* Task goal
Pull every line containing "only" from the entries.

(Data items)
----

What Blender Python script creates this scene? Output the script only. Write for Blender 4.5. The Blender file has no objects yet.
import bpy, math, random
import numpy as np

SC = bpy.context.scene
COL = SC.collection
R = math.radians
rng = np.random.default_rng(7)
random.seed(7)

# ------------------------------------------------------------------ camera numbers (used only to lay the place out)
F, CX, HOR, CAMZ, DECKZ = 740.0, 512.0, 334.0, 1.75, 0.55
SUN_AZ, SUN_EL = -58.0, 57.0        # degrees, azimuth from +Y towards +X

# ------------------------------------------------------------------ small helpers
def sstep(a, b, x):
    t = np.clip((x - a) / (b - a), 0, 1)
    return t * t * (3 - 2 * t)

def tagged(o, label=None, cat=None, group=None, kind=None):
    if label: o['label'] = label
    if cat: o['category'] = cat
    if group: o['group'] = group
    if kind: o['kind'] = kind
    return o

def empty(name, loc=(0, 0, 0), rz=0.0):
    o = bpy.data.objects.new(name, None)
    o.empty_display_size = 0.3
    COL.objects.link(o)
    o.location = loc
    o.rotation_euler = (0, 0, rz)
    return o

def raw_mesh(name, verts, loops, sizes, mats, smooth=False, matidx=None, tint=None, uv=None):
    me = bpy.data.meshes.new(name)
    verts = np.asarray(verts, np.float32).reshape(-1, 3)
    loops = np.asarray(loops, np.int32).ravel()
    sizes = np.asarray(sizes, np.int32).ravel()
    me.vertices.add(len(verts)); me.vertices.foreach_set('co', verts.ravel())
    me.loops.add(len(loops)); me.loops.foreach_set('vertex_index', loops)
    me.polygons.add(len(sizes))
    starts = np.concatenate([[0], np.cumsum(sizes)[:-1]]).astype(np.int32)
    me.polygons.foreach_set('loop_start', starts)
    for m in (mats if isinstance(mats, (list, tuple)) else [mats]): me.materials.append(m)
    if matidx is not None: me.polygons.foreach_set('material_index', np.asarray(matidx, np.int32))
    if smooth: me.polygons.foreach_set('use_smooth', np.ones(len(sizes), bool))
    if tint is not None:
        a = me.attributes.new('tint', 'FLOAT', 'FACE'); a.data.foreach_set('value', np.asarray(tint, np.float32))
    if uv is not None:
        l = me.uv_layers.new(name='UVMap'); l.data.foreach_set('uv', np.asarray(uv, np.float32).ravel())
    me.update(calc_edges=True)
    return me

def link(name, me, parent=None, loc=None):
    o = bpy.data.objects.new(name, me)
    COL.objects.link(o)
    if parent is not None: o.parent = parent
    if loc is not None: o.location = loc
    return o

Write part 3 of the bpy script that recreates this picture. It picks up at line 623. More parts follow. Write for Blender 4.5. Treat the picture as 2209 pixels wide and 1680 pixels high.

----

* Task output
What Blender Python script creates this scene? Output the script only. Write for Blender 4.5. The Blender file has no objects yet.
# ------------------------------------------------------------------ camera numbers (used only to lay the place out)